> **AIM OF THE TASK**: Start at the line that has "Write a Blender" and stop at the line that has "sc.view_settings.view_transform = 'Standard'". Print those lines and all lines between them exactly, and nothing more.
:: RECORDS PROVIDED
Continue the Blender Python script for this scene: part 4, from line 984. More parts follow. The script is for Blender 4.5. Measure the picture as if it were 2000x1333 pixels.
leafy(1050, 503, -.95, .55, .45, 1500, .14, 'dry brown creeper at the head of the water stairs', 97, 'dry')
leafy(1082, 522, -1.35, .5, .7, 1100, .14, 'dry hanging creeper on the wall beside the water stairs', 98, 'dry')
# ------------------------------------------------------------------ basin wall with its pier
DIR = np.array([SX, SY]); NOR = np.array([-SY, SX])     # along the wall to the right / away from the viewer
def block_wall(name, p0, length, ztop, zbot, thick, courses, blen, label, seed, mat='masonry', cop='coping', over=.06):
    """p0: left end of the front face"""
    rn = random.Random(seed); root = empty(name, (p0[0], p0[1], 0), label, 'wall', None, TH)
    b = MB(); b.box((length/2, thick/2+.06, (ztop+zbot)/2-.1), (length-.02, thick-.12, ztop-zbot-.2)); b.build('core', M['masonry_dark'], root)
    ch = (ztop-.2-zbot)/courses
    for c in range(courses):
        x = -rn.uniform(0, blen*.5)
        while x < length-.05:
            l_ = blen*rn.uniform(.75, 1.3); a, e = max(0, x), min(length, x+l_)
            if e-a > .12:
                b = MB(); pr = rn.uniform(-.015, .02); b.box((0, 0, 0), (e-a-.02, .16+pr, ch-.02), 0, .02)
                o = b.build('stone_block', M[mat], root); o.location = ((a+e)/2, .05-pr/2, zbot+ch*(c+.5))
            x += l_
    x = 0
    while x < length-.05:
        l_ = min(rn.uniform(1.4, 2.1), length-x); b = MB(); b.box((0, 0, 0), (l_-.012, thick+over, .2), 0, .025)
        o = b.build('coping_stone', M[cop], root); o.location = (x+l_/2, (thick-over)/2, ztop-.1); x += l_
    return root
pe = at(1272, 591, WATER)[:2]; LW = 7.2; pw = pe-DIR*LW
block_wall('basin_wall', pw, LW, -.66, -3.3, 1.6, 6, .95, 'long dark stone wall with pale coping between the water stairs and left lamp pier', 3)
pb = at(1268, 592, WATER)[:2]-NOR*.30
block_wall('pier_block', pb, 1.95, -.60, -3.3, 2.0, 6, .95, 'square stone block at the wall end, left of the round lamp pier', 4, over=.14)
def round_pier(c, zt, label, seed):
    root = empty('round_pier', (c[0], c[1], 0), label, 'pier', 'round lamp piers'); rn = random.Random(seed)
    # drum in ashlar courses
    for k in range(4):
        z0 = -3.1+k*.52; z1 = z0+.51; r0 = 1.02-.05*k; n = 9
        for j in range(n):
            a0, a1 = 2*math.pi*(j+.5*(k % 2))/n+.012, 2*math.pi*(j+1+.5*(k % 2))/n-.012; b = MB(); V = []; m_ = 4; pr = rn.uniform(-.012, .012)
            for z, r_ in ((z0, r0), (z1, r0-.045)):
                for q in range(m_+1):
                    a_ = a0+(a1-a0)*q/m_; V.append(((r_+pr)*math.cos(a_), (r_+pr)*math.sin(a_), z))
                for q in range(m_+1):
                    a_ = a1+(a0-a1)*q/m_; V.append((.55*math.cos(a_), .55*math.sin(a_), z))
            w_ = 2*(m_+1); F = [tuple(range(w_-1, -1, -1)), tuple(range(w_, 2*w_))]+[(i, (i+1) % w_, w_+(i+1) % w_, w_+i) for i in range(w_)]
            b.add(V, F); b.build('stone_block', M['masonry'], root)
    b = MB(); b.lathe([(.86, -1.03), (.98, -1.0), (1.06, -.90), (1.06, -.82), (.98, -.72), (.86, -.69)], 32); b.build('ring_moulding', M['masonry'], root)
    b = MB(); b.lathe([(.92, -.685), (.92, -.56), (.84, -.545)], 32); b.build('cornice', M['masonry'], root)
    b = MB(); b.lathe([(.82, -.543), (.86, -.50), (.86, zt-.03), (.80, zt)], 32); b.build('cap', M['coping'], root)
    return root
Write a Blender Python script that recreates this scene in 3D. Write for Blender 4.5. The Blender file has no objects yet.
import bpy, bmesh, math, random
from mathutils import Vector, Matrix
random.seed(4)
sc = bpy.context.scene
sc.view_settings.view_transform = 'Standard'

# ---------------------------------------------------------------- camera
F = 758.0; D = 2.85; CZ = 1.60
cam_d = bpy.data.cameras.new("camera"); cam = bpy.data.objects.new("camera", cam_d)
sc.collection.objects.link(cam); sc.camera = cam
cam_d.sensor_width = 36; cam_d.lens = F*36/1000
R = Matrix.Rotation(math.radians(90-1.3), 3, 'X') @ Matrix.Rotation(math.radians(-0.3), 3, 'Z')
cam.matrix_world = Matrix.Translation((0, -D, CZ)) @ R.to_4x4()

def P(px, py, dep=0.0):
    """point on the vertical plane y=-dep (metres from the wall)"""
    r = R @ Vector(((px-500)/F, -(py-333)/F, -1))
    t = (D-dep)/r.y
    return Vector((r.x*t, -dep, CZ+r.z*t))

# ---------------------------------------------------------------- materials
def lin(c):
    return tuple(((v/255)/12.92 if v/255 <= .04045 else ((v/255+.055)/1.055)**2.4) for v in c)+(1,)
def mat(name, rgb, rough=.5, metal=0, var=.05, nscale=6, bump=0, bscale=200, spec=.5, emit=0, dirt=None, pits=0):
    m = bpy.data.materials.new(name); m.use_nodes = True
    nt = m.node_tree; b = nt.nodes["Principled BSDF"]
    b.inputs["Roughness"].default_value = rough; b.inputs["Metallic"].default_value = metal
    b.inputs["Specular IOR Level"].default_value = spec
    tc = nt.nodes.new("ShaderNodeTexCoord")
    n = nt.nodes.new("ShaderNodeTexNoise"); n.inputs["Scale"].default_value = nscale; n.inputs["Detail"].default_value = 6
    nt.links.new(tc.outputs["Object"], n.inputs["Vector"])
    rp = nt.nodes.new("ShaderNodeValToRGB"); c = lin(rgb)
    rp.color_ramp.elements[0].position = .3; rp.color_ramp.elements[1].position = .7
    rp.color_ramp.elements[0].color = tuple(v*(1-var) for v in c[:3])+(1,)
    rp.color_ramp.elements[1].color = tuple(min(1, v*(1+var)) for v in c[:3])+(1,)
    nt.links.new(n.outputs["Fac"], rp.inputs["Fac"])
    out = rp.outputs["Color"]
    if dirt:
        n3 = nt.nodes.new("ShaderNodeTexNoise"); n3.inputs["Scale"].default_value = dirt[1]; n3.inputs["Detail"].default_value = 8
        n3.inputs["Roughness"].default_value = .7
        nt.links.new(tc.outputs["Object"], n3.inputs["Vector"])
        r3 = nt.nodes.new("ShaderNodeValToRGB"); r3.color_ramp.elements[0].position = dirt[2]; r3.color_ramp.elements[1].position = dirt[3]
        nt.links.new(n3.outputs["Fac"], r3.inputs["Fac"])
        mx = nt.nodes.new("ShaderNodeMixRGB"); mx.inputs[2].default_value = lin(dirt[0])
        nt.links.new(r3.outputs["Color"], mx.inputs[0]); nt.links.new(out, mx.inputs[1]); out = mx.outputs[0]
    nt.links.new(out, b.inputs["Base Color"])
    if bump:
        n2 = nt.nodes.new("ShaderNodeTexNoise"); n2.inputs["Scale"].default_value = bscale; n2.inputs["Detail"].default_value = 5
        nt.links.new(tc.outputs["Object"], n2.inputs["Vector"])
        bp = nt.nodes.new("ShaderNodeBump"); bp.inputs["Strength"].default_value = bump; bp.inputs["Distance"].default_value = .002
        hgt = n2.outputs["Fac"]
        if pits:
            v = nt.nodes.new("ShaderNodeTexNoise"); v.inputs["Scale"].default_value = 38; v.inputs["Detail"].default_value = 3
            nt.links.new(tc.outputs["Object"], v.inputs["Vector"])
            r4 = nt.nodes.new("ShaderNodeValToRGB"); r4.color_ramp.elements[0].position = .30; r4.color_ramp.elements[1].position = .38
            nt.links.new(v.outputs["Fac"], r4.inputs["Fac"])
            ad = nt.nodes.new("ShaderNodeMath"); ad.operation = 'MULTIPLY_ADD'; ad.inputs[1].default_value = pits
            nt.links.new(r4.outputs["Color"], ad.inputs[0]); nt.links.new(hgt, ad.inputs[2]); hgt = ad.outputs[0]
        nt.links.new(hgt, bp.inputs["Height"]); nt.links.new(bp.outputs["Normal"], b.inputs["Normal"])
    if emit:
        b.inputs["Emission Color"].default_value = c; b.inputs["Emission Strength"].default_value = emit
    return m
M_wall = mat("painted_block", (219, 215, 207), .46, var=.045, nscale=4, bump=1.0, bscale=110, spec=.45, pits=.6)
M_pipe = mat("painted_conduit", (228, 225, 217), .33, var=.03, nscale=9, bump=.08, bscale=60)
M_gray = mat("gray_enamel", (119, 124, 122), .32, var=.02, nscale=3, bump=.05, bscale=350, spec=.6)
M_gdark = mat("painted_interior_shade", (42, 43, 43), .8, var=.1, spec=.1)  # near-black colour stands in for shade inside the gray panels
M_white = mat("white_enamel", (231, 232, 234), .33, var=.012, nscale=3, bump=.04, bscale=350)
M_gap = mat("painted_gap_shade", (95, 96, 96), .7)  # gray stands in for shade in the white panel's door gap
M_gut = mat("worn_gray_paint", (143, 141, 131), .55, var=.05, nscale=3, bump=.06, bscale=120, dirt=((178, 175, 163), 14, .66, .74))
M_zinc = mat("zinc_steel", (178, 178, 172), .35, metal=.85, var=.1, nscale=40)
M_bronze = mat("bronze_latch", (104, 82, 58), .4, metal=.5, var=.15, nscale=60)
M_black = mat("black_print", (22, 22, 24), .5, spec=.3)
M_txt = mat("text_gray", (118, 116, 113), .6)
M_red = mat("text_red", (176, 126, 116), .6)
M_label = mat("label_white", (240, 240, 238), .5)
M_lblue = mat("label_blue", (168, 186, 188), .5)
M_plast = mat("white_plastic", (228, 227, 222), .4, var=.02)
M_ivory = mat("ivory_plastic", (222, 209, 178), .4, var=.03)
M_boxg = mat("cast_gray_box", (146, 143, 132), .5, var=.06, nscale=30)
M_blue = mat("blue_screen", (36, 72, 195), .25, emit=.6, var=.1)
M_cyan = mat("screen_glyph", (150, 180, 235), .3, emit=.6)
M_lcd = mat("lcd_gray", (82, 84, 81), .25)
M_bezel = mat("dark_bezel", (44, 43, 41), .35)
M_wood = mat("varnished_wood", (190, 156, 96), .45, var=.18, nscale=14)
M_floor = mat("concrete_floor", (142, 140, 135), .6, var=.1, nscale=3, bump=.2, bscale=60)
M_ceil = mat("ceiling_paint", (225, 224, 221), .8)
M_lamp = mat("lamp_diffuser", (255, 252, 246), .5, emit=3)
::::
> **FULL RESPONSE**:
Write a Blender Python script that recreates this scene in 3D. Write for Blender 4.5. The Blender file has no objects yet.
import bpy, bmesh, math, random
from mathutils import Vector, Matrix
random.seed(4)
sc = bpy.context.scene
sc.view_settings.view_transform = 'Standard'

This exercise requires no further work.